Le sang n'en finit plus de couler, la guitare n'en finit plus de pleurer
Keiji Haino est un samouraï. Un de ces guerriers des temps anciens catapulté dans le monde moderne, qui a troqué son sabre contre une guitare. Et en guise d'armure, un ampli. Enfin c'est la seule explication que j'ai pu trouver... Difficile d'admettre que telle musique (et tel musicien) est bien de ce monde.
On peut déplorer que la culture du kitsch japonais ôte toute envie à l'Occidental moyen (même curieux) d'aller farfouiller à droite à gauche pour trouver les rares perles qui illumineront ses tympans formatés. Et un beau jour, à force de décortiquer les interviews de ses héros préférés, le petit indé chope par-ci par là une phrase révélatrice. Keiji Haino, mmh ? Thurston Moore le désigne comme plus grand génie bruitiste du XXème siècle. Tiens donc ! Jim O'Rourke dit même de lui que "C'est un brave." Bon, on va bien finir par jeter une oreille intriguée sur l'homme dont on dit qu'il est capable d'improviser et d'expérimenter, seul face à un public pendant plusieurs heures, avec sa seule guitare. Contemporain de Merzbow, tout ça... Je ne vous cache pas mon appréhension première, motivée par plusieurs raisons. Déjà, la productivité affolante de l'homme, ses collaborations innombrables, ses enregistrement live en pagaille, tout ce bordel sans nom a de quoi apeurer. Même pour l'amateur de Zappa que je confesse être. Ensuite, la méfiance instinctive de l'esbroufe. "Bruitiste", ça englobe beaucoup de monde, aussi bien les surdoués que les charlatans opportunistes. Enfin, mais là ça tient du préjugé stéréotypique, la culture japonaise et moi n'avons jamais fait bon ménage, jusqu'à présent.

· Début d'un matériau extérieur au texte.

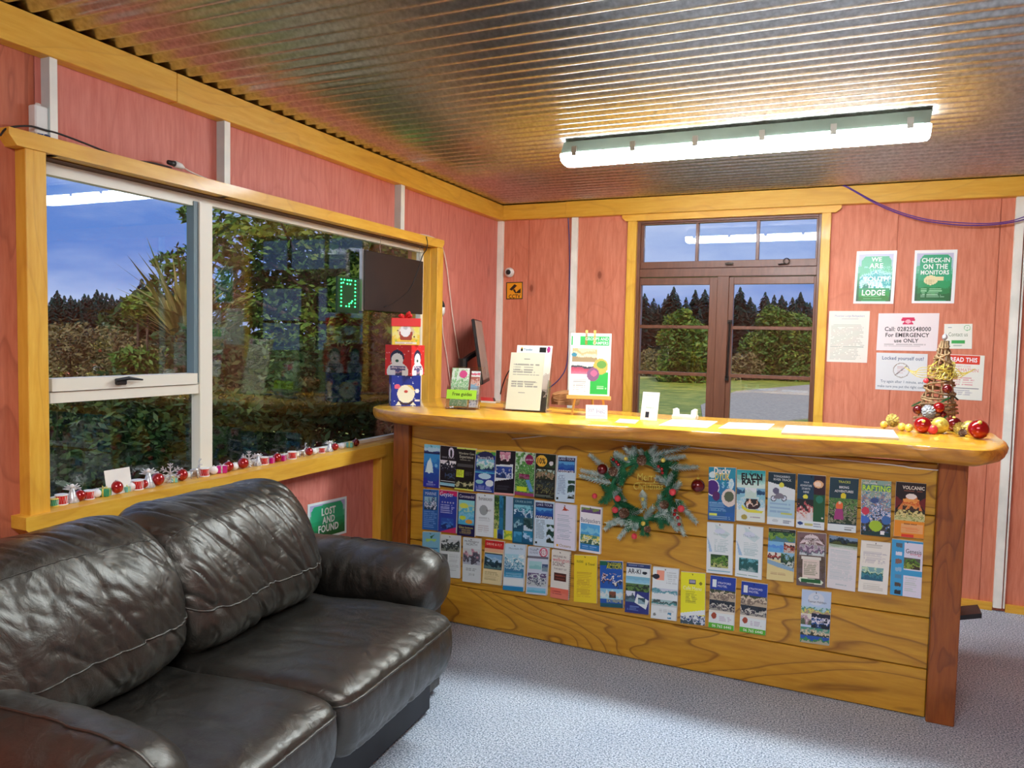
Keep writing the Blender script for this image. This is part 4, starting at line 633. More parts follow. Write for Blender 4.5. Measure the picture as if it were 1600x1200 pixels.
for i, (q, t, bgc, lab, ops) in enumerate(BR):
    if ops is None: ops = BR[i-1][4]
    t += .004
    tl, tr, bl, br = [cp(q[k], q[k+1], t) for k in (0, 2, 4, 6)]
    ex = ((tr-tl)+(br-bl))/2; ey = ((bl-tl)+(br-tr))/2; c = (tl+tr+br+bl)/4; tl = c-ex/2-ey/2; nrm = CN
    b = thing('brochure_stack', lab, 'brochure', c+ey/2-CN*t, 'brochures hung on the counter front', rz=CA)
    gap = .0012
    m = MB(); k = 5
    for j in range(k):                     # a pad of leaflets, each a little askew
        d0 = gap+(t-.001-gap)*j/k; d1 = gap+(t-.001-gap)*(j+1)/k-.0003; sh = ex.normalized()*random.uniform(-.0012, .0012)+Vector((0, 0, random.uniform(-.0015, .0005)))
        if j == k-1: sh = Vector()
        m.prism([tl+sh-CN*(t-d1), tl+ex+sh-CN*(t-d1), tl+ex+ey+sh-CN*(t-d1), tl+ey+sh-CN*(t-d1)], -CN*(d1-d0))
    m.build('leaves', 'paper', b)
    m = MB(); Canvas(40 if q[0] < 950 else 44, 84 if q[0] < 950 else 90, bgc).run(ops).emit(m, tl-CN*.0005, ex, ey); m.build('cover', 'print', b)
    if i == 23:
        m = MB(); rdir = ex.normalized()
        for j in range(22): p = tl+ex+ey*((j+1.5)/24)-CN*.004; m.tube([p+rdir*(.004+.005*math.cos(a))+CN*.007*math.sin(a) for a in [k*PI/4 for k in range(9)]], .0007, 4)
        m.build('spiral_binding', 'black', b)
    # nail
    p = tl+ex*.5+ey*.035; m = MB().tube([p-CN*(t+.001), p+CN*.008, p+CN*.012+Vector((0, 0, .006))], .0013, 5); m.build('nail', 'dark_metal', ct)
print('brochures ok')

# ------------------------------------------------------------------ ceiling lamps
def lamp(x0, x1, yc, label, dm, k=6):
    t = thing('ceiling_lamp', label, 'lamp', ((x0+x1)/2, yc, 2.37))
    MB().prism([(x0+.01, yc-.062, 2.47), (x0, yc-.078, 2.412), (x0, yc+.078, 2.412), (x0+.01, yc+.062, 2.47)], (x1-x0, 0, 0)).build('housing', 'grey_metal', t)
    m = MB(); pr = [(-.08, 2.412), (-.08, 2.398), (-.064, 2.376), (-.03, 2.366), (.03, 2.366), (.064, 2.376), (.08, 2.398), (.08, 2.412)]
    V = []
    for x, s in ((x0-.008, .8), (x0, .96), (x0+.03, 1), (x1-.03, 1), (x1, .96), (x1+.008, .8)): V += [(x, yc+a*s, 2.412+(b_-2.412)*s) for a, b_ in pr]
    fs = [tuple(range(8)), tuple(range(47, 39, -1))]
    for i in range(5): fs += [(i*8+(j+1) % 8, i*8+j, i*8+8+j, i*8+8+(j+1) % 8) for j in range(8)]
    m.add(V, fs).build('diffuser', dm, t)
    for i in range(k):
        x = x0+.07+(x1-x0-.14)*i/(k-1)
        for y_ in (yc-.088, yc+.076): MB().box((x-.012, y_, 2.395), (x+.012, y_+.012, 2.44)).build('clip', 'rim', t)
lamp(-1.34, .245, 3.645, 'long fluorescent batten lamp glowing on the corrugated ceiling above the counter', 'diff')
lamp(-1.0, .6, REAR_Y, 'fluorescent batten lamp on the corrugated ceiling behind the viewpoint, over the near floor', 'diff2')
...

Et voilà qu'aujourd'hui je me retrouve à chroniquer cet artiste (négligé sur le site, étonnant) et plus particulièrement cet album, le premier que j'ai téléchargé (ne cherchez pas, il est littéralement introuvable en disque). Affection. Titre à la fois juste et éloigné de la réalité. Quand on commence à connaître le bonhomme, ses albums les plus jusqu'au-boutistes (C'est Parfait, endoctriné tu tombes la tête la première...), on apprend d'autant mieux à apprécier le calme, la sobriété relative et surtout la majesté de cet enregistrement pourtant assez angoissant. Dans la forme, c'est un "classique" de Mr. Haino ; seul face à un public, on l'entend brancher son ampli, et c'est parti pour 58 minutes d'exhibition. Le samouraï entre en scène et joue. À sa façon, unique, il plaque accords sur accords, parfois le même pendant plusieurs minutes sans faiblir. Comme guidées par un métronome anxiogène, les notes emplissent l'atmosphère et se font percussions, éléments rythmiques plus que mélodiques, sur lesquels, enfin, vient se poser la voix de Keiji Haino. Sa voix, punaise, voilà encore un élément qui mériterait une thèse à elle toute seule. Le théâtre traditionnel japonais se reconnaît immédiatement dans les hululements efféminés de Haino, qui chante comme on joue son personnage, avec son cœur et ses tripes. Il applique strictement la culture japonaise qui consiste à ne rien laisser paraître de ses états-d'âmes dans la vie courante, mais d'exagérer au possible lorsqu'il s'agit de mimer une scène théâtrale. Les aigus surprenant de l'homme que l'on imagine fin comme une baguette, complètent à la perfection les envolées soniques de sa guitare, témoignage d'une alchimie dont les secrets m'échappent encore complètement. Sans montrer le moindre signe de fatigue, Haino s'époumone, alterne passages contemplatifs et massacre bruitiste où le samouraï part à l'assaut de ses propres démons, avec un brio stupéfiant qui trahit de nombreuses années de rodage (Haino est "actif" musicalement depuis les années 70). La transe dans lequel il est plongé est communicative, et il est impossible de ne rien ressentir en écoutant cet album.
Personnel et intime comme peu d'autres, Affection peu aussi bien rebuter le rétif par ses hululements glaçants qu'attirer comme un aimant toute personne désireuse de se prêter au jeu de la transe bruitiste. Pour conclure, il est des chances que ce disque et cet artiste change carrément la perception de beaucoup sur la musique en général, et si vous avez l'occasion d'enfoncer cette chose dans le crâne rose fluo d'un fan de J-Pop, vous avez ma bénédiction.